Libéralisme ou interventionnisme
La Cour envisage trois scénarios. Le premier, d’inspiration libérale, viserait à assouplir, voire à supprimer, tout ou partie des instruments de régulation pour laisser jouer plus librement le marché. Autre possibilité, à l’opposé de la première : créer un outil centralisé de régulation du foncier agricole, doté de pouvoirs renforcés, confiés à une autorité administrative indépendante.

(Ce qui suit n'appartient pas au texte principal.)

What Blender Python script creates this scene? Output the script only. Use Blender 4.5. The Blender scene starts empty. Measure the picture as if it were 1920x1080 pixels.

Enfin, un scénario plus pragmatique pourrait consister en une révision et une adaptation du dispositif actuel.
Plus concrètement, la Cour formule trois recommandations :
- accélérer et achever d’ici à 2023, la mise en place de l’observatoire de l’artificialisation des sols, dans sa dimension interministérielle et territoriale ;
- définir un cadre d’intervention des Safer leur permettant d’agir en sécurité et de rendre compte précisément de ces opérations, sous le contrôle renforcé des commissaires du Gouvernement ;
- regrouper la FNSafer et Terres d’Europe SCAFR au sein d’une entité unique avant la fin de l’année 2021.
Le levier de la Pac
Par ailleurs, l’institution estime également qu’une meilleure utilisation de la Politique agricole commune (Pac) pourrait contribuer à maîtriser les phénomènes de concentration et d’accaparement des terres : calculer les paiements directs sur la base d’avantages environnementaux et socio-économiques et non sur la seule surface ; utiliser les marges de manœuvre déjà prévues pour, par exemple, réduire de 5 % les paiements directs pour la partie du montant supérieure à 150 000 € ; accroître le bénéfice des aides agricoles sur les premiers hectares et donner la priorité aux jeunes agriculteurs.